Debit unrealized gain/loss account

Credit brokerage securities sub-account

 

Of course, you'd want to make this journal entry after you've recorded any dividends, interest, brokerage fees, purchases, sales, and realized gains/losses for the month.

 

You asked questions about account types, as well. Here's a breakdown:

 

Brokerage account: Bank or Other Asset

Cash sub-account: Bank or Other Asset (same as parent)

Securities sub-account: Bank or Other Asset (same as parent)

Dividends: Income (you don't really need to separate dividends and interest, but you can if you want)

Interest: Income

Realized Gain/Loss: Income

Unrealized Gain/Loss: Income (not equity)

 

Note that while Unrealized Gain/Loss is an income statement account, this will be excluded from your tax return. For example, if you have $1 million in total income, but $900K of that is unrealized gain, you won't pay tax on the $900K because it is unrealized (you don't pay taxes on gains until they're realized).

 

Likewise, you can't deduct unrealized losses. So, for example, if you had $100K in total income, but that's after a $10K realized loss, you'd actually be taxed on $110K in income because that loss is non-deductible.

 

Your tax professional will make adjustments to your income to account for non-taxable income/non-deductible losses/expenses.

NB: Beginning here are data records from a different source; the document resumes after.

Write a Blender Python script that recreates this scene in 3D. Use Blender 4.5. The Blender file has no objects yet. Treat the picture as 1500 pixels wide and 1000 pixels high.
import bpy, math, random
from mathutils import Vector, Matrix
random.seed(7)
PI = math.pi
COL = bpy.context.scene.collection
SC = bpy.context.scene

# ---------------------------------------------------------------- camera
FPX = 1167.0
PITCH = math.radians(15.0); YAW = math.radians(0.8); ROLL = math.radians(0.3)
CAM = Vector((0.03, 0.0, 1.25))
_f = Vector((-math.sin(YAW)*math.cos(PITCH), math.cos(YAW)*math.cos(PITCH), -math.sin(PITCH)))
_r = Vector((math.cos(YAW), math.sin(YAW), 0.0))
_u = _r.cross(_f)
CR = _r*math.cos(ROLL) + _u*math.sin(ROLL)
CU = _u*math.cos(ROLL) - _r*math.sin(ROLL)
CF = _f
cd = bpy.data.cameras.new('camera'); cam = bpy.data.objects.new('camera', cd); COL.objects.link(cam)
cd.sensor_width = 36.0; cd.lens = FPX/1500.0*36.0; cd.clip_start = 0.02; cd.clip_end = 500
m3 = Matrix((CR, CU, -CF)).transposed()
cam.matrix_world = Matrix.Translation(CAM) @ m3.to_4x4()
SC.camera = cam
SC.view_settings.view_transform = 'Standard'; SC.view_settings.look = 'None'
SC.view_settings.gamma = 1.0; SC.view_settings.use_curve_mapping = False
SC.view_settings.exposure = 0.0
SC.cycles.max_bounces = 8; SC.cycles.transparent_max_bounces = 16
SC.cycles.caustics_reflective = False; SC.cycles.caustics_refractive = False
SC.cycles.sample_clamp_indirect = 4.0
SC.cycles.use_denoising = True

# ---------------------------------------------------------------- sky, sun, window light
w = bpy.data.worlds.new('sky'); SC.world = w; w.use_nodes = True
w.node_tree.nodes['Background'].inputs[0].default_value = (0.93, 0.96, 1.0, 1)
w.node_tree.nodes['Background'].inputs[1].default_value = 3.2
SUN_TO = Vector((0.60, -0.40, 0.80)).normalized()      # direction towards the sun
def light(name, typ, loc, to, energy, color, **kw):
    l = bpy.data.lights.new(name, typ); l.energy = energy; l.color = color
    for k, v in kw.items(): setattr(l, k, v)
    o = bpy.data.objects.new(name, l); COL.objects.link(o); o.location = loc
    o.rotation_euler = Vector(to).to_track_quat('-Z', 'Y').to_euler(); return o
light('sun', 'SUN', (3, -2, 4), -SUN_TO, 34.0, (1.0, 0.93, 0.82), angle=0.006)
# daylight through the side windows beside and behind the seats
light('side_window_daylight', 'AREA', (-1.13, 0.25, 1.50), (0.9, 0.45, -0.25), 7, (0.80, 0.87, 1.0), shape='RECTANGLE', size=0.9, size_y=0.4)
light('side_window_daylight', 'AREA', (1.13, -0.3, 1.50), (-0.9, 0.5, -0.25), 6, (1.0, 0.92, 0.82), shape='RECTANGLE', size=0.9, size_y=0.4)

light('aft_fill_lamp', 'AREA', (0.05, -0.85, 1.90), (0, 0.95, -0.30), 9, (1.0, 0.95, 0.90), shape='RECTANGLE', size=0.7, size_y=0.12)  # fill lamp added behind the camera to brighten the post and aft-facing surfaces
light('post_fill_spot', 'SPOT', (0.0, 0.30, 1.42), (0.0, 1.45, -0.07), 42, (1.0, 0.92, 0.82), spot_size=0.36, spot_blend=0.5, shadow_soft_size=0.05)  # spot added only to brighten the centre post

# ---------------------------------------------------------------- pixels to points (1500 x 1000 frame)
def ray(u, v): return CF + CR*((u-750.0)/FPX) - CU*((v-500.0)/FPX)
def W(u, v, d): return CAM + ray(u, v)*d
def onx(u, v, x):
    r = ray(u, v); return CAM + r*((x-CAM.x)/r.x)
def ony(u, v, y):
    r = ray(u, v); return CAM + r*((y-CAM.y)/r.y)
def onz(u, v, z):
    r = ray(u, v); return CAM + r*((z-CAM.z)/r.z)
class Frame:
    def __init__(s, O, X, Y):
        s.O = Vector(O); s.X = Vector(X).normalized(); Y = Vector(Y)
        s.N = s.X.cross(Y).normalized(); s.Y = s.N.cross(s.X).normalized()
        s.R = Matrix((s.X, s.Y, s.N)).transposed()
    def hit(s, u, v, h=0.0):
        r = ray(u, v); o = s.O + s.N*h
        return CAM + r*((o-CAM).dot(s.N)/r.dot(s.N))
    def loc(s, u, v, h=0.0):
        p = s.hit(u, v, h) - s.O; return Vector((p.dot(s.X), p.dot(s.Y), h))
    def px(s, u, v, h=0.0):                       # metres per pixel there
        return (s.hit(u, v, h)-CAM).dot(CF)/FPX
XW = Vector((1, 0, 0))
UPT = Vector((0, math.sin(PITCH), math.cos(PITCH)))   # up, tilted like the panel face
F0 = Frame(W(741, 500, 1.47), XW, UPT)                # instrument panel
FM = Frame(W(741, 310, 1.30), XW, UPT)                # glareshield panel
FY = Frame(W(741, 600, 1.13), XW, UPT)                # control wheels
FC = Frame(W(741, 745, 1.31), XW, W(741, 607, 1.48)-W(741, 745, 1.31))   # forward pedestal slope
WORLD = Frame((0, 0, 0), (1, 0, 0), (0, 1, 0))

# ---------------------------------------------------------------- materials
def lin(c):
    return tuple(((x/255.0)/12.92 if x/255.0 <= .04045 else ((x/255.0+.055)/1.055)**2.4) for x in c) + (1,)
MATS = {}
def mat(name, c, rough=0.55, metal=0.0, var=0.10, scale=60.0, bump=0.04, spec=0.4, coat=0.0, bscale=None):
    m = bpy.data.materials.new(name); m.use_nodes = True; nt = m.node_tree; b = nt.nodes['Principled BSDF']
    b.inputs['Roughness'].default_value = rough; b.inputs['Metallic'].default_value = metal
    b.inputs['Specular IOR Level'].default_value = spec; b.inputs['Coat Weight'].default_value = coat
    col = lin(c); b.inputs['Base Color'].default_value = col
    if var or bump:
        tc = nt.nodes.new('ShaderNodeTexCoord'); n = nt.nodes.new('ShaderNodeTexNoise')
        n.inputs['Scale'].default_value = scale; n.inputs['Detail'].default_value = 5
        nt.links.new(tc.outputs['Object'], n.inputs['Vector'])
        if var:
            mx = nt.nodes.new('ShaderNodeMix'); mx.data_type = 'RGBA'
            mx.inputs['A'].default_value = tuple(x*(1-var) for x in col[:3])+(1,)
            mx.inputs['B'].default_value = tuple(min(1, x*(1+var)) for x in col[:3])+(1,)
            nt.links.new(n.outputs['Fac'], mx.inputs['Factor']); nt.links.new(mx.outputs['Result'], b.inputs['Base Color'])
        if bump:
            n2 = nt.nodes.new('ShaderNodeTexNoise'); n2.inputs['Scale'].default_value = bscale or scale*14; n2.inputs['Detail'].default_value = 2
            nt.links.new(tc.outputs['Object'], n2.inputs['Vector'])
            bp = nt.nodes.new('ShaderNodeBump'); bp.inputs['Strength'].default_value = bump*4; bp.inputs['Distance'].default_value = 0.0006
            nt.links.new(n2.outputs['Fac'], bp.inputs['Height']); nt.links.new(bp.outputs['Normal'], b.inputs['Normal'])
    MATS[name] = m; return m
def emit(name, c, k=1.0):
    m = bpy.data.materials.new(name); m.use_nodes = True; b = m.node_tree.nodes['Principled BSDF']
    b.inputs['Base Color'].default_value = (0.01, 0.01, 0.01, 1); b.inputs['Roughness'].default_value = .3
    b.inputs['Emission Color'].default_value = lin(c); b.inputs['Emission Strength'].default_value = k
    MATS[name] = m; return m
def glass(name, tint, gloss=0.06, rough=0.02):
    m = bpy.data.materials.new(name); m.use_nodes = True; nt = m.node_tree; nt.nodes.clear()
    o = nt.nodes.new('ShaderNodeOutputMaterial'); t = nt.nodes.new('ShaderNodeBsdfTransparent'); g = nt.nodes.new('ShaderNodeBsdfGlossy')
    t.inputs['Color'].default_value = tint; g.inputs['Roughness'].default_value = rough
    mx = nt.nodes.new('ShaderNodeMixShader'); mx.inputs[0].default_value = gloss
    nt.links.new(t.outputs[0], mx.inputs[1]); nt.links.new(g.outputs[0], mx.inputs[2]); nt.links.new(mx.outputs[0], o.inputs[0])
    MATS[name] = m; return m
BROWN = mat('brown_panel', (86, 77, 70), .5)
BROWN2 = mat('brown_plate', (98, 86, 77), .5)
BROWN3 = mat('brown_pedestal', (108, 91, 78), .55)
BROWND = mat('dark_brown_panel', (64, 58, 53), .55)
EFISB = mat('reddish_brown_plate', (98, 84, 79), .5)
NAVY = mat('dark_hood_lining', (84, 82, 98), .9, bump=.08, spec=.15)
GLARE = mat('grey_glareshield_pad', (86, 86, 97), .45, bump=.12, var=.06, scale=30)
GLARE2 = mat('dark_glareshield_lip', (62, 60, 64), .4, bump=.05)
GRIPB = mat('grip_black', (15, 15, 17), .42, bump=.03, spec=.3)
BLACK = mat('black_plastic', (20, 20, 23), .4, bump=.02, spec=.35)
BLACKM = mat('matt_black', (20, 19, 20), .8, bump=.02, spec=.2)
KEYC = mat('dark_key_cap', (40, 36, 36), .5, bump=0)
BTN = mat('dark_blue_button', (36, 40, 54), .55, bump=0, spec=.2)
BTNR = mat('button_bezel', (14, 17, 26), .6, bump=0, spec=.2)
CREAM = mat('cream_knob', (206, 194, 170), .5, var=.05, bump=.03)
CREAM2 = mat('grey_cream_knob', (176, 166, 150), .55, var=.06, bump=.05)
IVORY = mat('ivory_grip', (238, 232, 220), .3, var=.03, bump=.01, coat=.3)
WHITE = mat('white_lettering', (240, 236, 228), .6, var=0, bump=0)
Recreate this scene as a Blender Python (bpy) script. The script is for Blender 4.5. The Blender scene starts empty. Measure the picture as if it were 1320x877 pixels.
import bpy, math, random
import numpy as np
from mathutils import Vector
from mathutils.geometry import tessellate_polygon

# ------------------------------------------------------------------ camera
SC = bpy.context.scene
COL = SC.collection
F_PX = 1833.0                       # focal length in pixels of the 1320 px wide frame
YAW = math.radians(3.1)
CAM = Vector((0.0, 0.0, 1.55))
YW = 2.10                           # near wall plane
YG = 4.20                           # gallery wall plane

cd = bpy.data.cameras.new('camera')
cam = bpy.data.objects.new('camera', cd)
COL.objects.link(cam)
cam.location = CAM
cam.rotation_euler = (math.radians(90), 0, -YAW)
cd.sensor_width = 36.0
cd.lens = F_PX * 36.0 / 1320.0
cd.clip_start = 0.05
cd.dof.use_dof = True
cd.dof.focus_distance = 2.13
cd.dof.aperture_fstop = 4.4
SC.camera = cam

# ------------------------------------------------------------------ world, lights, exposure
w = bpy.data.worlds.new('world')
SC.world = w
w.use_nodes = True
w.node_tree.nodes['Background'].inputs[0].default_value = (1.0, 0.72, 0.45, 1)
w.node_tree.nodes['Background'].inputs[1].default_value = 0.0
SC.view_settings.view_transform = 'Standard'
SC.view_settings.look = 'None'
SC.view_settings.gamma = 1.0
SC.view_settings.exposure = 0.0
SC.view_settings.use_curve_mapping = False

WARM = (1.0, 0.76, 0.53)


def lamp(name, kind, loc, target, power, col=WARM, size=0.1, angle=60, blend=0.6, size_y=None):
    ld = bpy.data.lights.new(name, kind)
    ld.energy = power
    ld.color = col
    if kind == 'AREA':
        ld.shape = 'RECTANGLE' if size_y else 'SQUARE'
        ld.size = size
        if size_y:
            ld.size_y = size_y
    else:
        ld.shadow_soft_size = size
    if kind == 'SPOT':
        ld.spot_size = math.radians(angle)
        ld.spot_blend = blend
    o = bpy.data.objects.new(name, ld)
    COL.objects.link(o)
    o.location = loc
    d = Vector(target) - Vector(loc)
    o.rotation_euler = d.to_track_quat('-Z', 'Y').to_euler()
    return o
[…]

Any unrealized gains/losses you record will be among these adjustments.

 

I hope this helps! Good luck!

November 4, 2021

OMG This was AMAZINGLY helpful in setting up our Beneficial Interest Endowment Fund!!!!

Thank you for breaking down each step and addressing brokerage statement items clearly, and THANK YOU for listing the account types for each of the treatments.  I was about halfway there but was absolutely stuck and your reply answered all of my questions.  I have now posted my two quarterly statements and my auditor is going to love me!!  Thanks again!